Demansionare una donna al rientro dal periodo di maternità è illegittimo e rappresenta una forma discriminatoria. È stata questa la decisione del Tribunale di Milano che nella giornata di ieri ha confermato la condanna pronunciato lo scorso 24 luglio nei confronti del gruppo editoriale del Sole 24 ore per aver affidato ad una propria dipendente compiti e incarichi inferiori al suo ruolo dopo che questa era rientrata dal periodo di maternità previsto dalla legge.
Il magistrato competente Maria Beatrice Gigli ha infatti respinto il ricorso del Gruppo 24 Ore, ratificando l'obbligo a riassegnare alla lavoratrice le mansioni precedentemente svolte e a risarcirla per il danno all'immagine e alla sua professionalità.
La vicenda era cominciata nel 2021, quando la giornalista Lara Ricci era rientrata dall'assenza per maternità.
Vice-caposervizi del supplemento culturale Domenica, Ricci faceva parte della redazione da oltre vent'anni, era curatrice di una rubrica settimanale e gestiva i rapporti con circa 60 collaboratori.
Eppure, dopo la parentesi del congedo parentale, la giornalista si è resa conto di non aver più alcun ruolo, vedendosi affidare solamente articoli da correggere o impaginare e trovandosi esclusa perfino dalla mailing-list interna.
Un lavoro "da stagista", come lo ha definito la stessa Ricci, e per nulla coerente con la sua qualifica e l'esperienza professionale accumulata in oltre 25 anni di carriera. Il tutto, per la sola colpa di essere diventata madre.

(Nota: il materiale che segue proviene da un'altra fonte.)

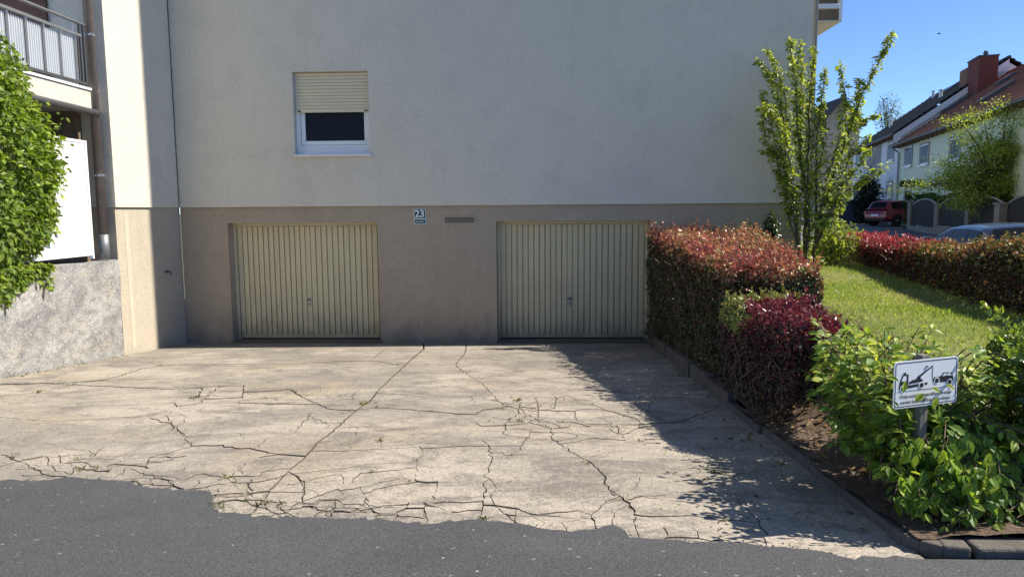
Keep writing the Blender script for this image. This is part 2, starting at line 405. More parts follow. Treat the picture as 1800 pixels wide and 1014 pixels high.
def leaves(name, P, NR, S, C, mat, parent, aspect=0.55, fold=0.3, D=None, kind='stuff', spread=0.9, droop=0.0):
    n = len(P); P = np.asarray(P, float)
    NR = unit(unit(np.asarray(NR, float)) + RNG.normal(0, spread, (n, 3)) * 0.6)
    if D is None: D = RNG.normal(0, 1, (n, 3))
    D = D + np.array([0, 0, -droop])
    D = unit(D - NR * (D * NR).sum(1, keepdims=True))
    B = np.cross(NR, D)
    S = np.asarray(S)[:, None]
    wv = S * aspect * 0.5
    V = np.empty((n, 4, 3))
    V[:, 0] = P; V[:, 2] = P + D * S - NR * S * 0.10
    mid = P + D * S * 0.45
    V[:, 1] = mid + B * wv + NR * wv * fold
    V[:, 3] = mid - B * wv + NR * wv * fold
    b = np.arange(n)[:, None] * 4
    F = np.concatenate([b + np.array([[0, 3, 2]]), b + np.array([[0, 2, 1]])], 0)
    cc = np.repeat(C, 4, axis=0)
    V = V.reshape(-1, 3); c = (V.min(0) + V.max(0)) / 2
    me = fast_mesh(name, V - c, F, cc)
    return place(name, me, mat, parent, c, kind=kind)
def lump(p, s=1.0, seed=0.0):
    x, y, z = p[..., 0] * s + seed, p[..., 1] * s + 1.7 * seed, p[..., 2] * s - seed
    return (np.sin(2.1 * x + 1.3 * np.sin(1.7 * y + z)) + np.sin(2.7 * y + 1.1 * np.sin(2.3 * z - x)) + np.sin(3.1 * z + 1.2 * np.sin(1.9 * x + y)) + 0.6 * np.sin(5.3 * x + 4.1 * z) + 0.6 * np.sin(4.7 * y - 5.1 * z)) / 4.2
def pal(n, stops, t, jitter=0.22):
    """colours from a palette list at parameter t in 0..1, with per-leaf brightness jitter"""
    stops = np.array(stops); k = len(stops) - 1
    t = np.clip(t, 0, 1) * k; i = np.minimum(t.astype(int), k - 1); f = (t - i)[:, None]
    c = stops[i] * (1 - f) + stops[i + 1] * f
    return np.clip(c * np.exp(RNG.normal(0, jitter, (n, 1))), 0.003, 0.8)
def in_poly(x, y, poly):
    r = np.zeros(len(x), bool); j = len(poly) - 1
    for i in range(len(poly)):
        xi, yi = poly[i]; xj, yj = poly[j]
        c = ((yi > y) != (yj > y)) & (x < (xj - xi) * (y - yi) / (yj - yi + 1e-12) + xi)
        r ^= c; j = i
    return r
def samp_poly(poly, n):
    a = np.array(poly); lo, hi = a.min(0), a.max(0); out = np.empty((0, 2))
    while len(out) < n:
        q = RNG.uniform(lo, hi, (n * 2, 2)); out = np.r_[out, q[in_poly(q[:, 0], q[:, 1], poly)]]
    return out[:n]
def edge_dist(q, poly):
    a = np.array(poly); b = np.roll(a, -1, 0); d = np.full(len(q), 9.0)
    for p0, p1 in zip(a, b):
        e = p1 - p0; t = np.clip(((q - p0) @ e) / (e @ e), 0, 1)[:, None]; d = np.minimum(d, np.linalg.norm(q - (p0 + e * t), axis=1))
    return d
def hedge_points(poly, zb, zt, n_top, n_side, n_in, bulge=0.07, depth=0.05, seed=0.0, lscale=1.6):
    """points and outward normals on a clipped hedge: top, flanks, inside. poly is counter-clockwise"""
    a = np.array(poly); ctr = a.mean(0)
    q = samp_poly(poly, n_top); P = np.c_[q, np.zeros(n_top)]
    P[:, 2] = zt(q[:, 0], q[:, 1]); P[:, 2] += bulge * lump(P, lscale, seed) - RNG.exponential(depth, n_top) - 0.16 * np.exp(-edge_dist(q, poly) / 0.10)
    NT = np.tile([0, 0, 1.0], (n_top, 1)); P0 = P
    b = np.roll(a, -1, 0); ln = np.linalg.norm(b - a, axis=1)
    k = RNG.choice(len(a), n_side, p=ln / ln.sum()); t = RNG.random(n_side)[:, None]
    q = a[k] * (1 - t) + b[k] * t
    d = unit(b - a)[k]; nn = np.c_[d[:, 1], -d[:, 0]]
    z0 = zb(q[:, 0], q[:, 1]); z1 = zt(q[:, 0], q[:, 1]); hh = RNG.random(n_side) ** 0.85
    P = np.c_[q, z0 + (z1 - z0) * hh]
    off = bulge * 1.3 * lump(P, lscale, seed + 3) - RNG.exponential(depth, n_side) - 0.14 * sstep(.72, 1.0, hh) ** 2
    P[:, :2] += nn * off[:, None]
    NS = np.c_[nn, np.full(n_side, 0.35)]; P1 = P
    q = samp_poly(poly, max(n_in, 1))[:n_in]
    z0 = zb(q[:, 0], q[:, 1]); z1 = zt(q[:, 0], q[:, 1])
    P = np.c_[q, z0 + (z1 - z0 - 0.05) * RNG.random(n_in)]
    return np.r_[P0, P1, P], np.r_[NT, NS, RNG.normal(0, 1, (n_in, 3))]
def shoots(poly, zt, n, hmin, hmax, per, lean=0.25):
    q = samp_poly(poly, n); base = np.c_[q, zt(q[:, 0], q[:, 1]) - 0.02]
    h = RNG.uniform(hmin, hmax, n) * RNG.random(n) ** 0.5
    d = unit(np.c_[RNG.normal(0, lean, (n, 2)), np.ones(n)])
    t = RNG.random((n, per))
    P = base[:, None, :] + d[:, None, :] * (h[:, None] * t)[..., None]
    D = unit(RNG.normal(0, 1, (n, per, 3)) * np.array([1, 1, .4]) + np.array([0, 0, .7]))
    sticks = [(base[i], base[i] + d[i] * h[i]) for i in range(n)]
    return P.reshape(-1, 3), D.reshape(-1, 3), np.repeat(h, per), sticks
def sticks_mesh(name, segs, r0, mat, parent, r1=None, kind='stuff'):
    r1 = r0 * .5 if r1 is None else r1
    A = np.array([s[0] for s in segs]); B = np.array([s[1] for s in segs]); n = len(A)
    d = unit(B - A); u = unit(np.cross(d, np.array([0.3, 0.8, 0.52]))); v = np.cross(d, u)
    V = np.empty((n, 6, 3))
    for k in range(3):
        a = 2 * pi * k / 3
        V[:, k] = A + (u * cos(a) + v * sin(a)) * r0; V[:, 3 + k] = B + (u * cos(a) + v * sin(a)) * r1
    b = np.arange(n)[:, None] * 6
    F = np.concatenate([b + np.array([[k, (k + 1) % 3, 3 + (k + 1) % 3, 3 + k]]) for k in range(3)], 0)
    V = V.reshape(-1, 3); c = (V.min(0) + V.max(0)) / 2
    return place(name, fast_mesh(name, V - c, F), mat, parent, c, kind=kind)
def text_mesh(txt, size, align='CENTER', space=1.0, xscale=1.0, bold=0.0):
    cu = bpy.data.curves.new('lettering', 'FONT'); cu.body = txt; cu.size = size; cu.align_x = align; cu.align_y = 'CENTER'
    cu.space_character = space; cu.offset = bold; cu.resolution_u = 3
    to = bpy.data.objects.new('lettering_tmp', cu); COL.objects.link(to)
    dg = bpy.context.evaluated_depsgraph_get()
    me = bpy.data.meshes.new_from_object(to.evaluated_get(dg))
    bpy.data.objects.remove(to, do_unlink=True); bpy.data.curves.remove(cu)
    me.materials.clear()
    for q in me.vertices: q.co.x *= xscale
    return me
def frame(origin, ex, ey, ez):
    o, a, b, c = (np.array(q, float) for q in (origin, ex, ey, ez))
    return lambda q: tuple(o + a * q[0] + b * q[1] + c * q[2])

# ================================================================== GROUND
def kerb_x(y):
    return 1.50 + (1.84 - 1.50) * (np.asarray(y, float) - 2.85) / 8.26
def hedge_x(y):
    return 4.75 + (np.asarray(y, float) - 7.0) * 0.165
def street_z(y):
    y = np.asarray(y, float)
    return np.where(y < 11, 0.15 - 0.31 * sstep(2.0, 11, y), -0.16 + 0.66 * sstep(9, 60, y))
def terr(x, y):
    x = np.asarray(x, float); y = np.asarray(y, float)
    zk = zd(y) + 0.055 + 0.08 * sstep(4.5, 8, y)
    Lz = 0.25 + 0.27 * sstep(2.9, 5.2, y) + 0.02 * np.sin(2.1 * x + 1.1 * y) + 0.10 * sstep(9, 13, y)
    z = zk + (Lz - zk) * sstep(0.05, 1.25, x - kerb_x(y))
    xb = hedge_x(np.maximum(y, 4.0)) + 0.35
    return z + (street_z(y) - 0.03 - z) * sstep(0.0, 1.0, x - xb)
def grid_mesh(name, xs, ys, zf, mat, skip=None):
    X, Y = np.meshgrid(xs, ys); V = np.c_[X.ravel(), Y.ravel(), zf(X.ravel(), Y.ravel())]
    nx, ny = len(xs), len(ys)
    i = (np.arange(ny - 1)[:, None] * nx + np.arange(nx - 1)[None, :]).ravel()
    F = np.c_[i, i + 1, i + nx + 1, i + nx]
    if skip is not None:
        ctr = V[F].mean(1); F = F[~skip(ctr[:, 0], ctr[:, 1])]
    me = fast_mesh(name, V, F)
    for q in me.polygons: q.use_smooth = True
    return struct(place(name, me, mat, None, (0, 0, 0)))

gb = MB(); gb.add([(-900, -900, -1.4), (900, -900, -1.4), (900, 1400, -1.4), (-900, 1400, -1.4)], [(0, 1, 2, 3)])
struct(gb.build('ground', 'ground'))
# the street on the right, rising away from the corner
xs = np.r_[np.linspace(5.0, 20, 31), np.linspace(22, 90, 18)]; ys = np.r_[np.linspace(2.46, 20, 36), np.linspace(22, 160, 40)]
grid_mesh('street', xs, ys, lambda x, y: street_z(y) + 0.0 * x, 'asphalt_old')
# lawn and planting bed
def lawn_skip(x, y):
    return (x < kerb_x(y) + 0.40) | (y < 3.2) | ((y > 12.08) & (x < 4.40))
grid_mesh('lawn', np.linspace(1.4, 8.2, 69), np.r_[2.79, np.linspace(2.88, 34, 250)], terr, 'lawn_soil', lawn_skip)
def bed_skip(x, y):
    w_ = 0.95 + 0.55 * sstep(5, 11, y) + 0.1 * np.sin(3 * y) + 6 * sstep(4.3, 3.9, y)
    return (x < kerb_x(y) + 0.02) | (x > kerb_x(y) + w_)
grid_mesh('planting_bed', np.linspace(1.4, 6.6, 80), np.r_[2.79, np.linspace(2.86, 11.9, 120)], lambda x, y: terr(x, y) + 0.012 + 0.012 * np.sin(23 * x) * np.sin(19 * y + 7 * x), 'soil', bed_skip)
# terrace on the left behind the retaining wall
tb = MB(); tb.add([(-20, 3.0, 0.79), (-6.35, 3.0, 0.79), (-6.35, 10.14, 0.79), (-20, 10.14, 0.79)], [(0, 1, 2, 3)])
struct(tb.build('terrace', 'soil'))

# ---- asphalt of the front road with its ragged edge over the concrete
edge_px = [(0, 848), (60, 850), (120, 843), (165, 846), (235, 853), (262, 862), (330, 866), (373, 868), (375, 880), (378, 892), (386, 904), (435, 910), (500, 914), (582, 916), (663, 916),
           (688, 922), (761, 926), (786, 920), (851, 919), (908, 925), (973, 937), (1022, 938), (1063, 931), (1080, 928), (1098, 932), (1106, 947), (1128, 952), (1226, 959), (1308, 963), (1430, 973), (1500, 985)]
ed = [(-60, 3.9), (-12, 3.85), (-6.0, 3.8), (-4.2, 3.75)] + [tuple(onD(*q)[:2]) for q in edge_px] + [(1.40, 2.72), (1.50, 2.69)]
ed2 = []
for (a, b) in zip(ed[:-1], ed[1:]):
    ln = math.hypot(b[0] - a[0], b[1] - a[1]); k = max(1, int(ln / 0.035)) if ln < 3 else 8
    for i in range(k):
        t = i / k; j = 0.012 if ln < 3 else 0
        ed2.append((a[0] + (b[0] - a[0]) * t + random.gauss(0, j * .5), a[1] + (b[1] - a[1]) * t + random.gauss(0, j)))
ed2.append(ed[-1])
rb = MB()
ring = ed2 + [(5.0, 2.69), (90, 2.69), (90, 2.4), (-60, 2.4)]
top = [(x, y, zd(y) + 0.016) for x, y in ring]
low = [(x, y, zd(y) - 0.02) for x, y in ring]
n = len(ring)
rb.add(top + low, [tuple(range(n))[::-1]] + [(i, (i + 1) % n, n + (i + 1) % n, n + i) for i in range(n - 2)])
z4 = zd(2.4) + 0.016
rb.add([(-60, -40, z4), (90, -40, z4), (90, 2.4, z4), (-60, 2.4, z4)], [(0, 1, 2, 3)])
struct(rb.build('road', 'asphalt'))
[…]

La giornalista ha così deciso di adire per vie legali contro il quotidiano di proprietà di Confindustria, il quale si era difeso dalle accuse opponendo una riorganizzazione interna del lavoro che però – come riscontrato dagli stessi giudici – aveva riguardato solo Lara Ricci.
«La sentenza conferma che demansionare al rientro della maternità significa discriminare – ha dichiarato l'avvocato della parte lesa, Margherita Covi, a margine dell'udienza che ha messo fine alla querelle giudiziaria – la strada per la parità uomo-donna è però ancora lunga».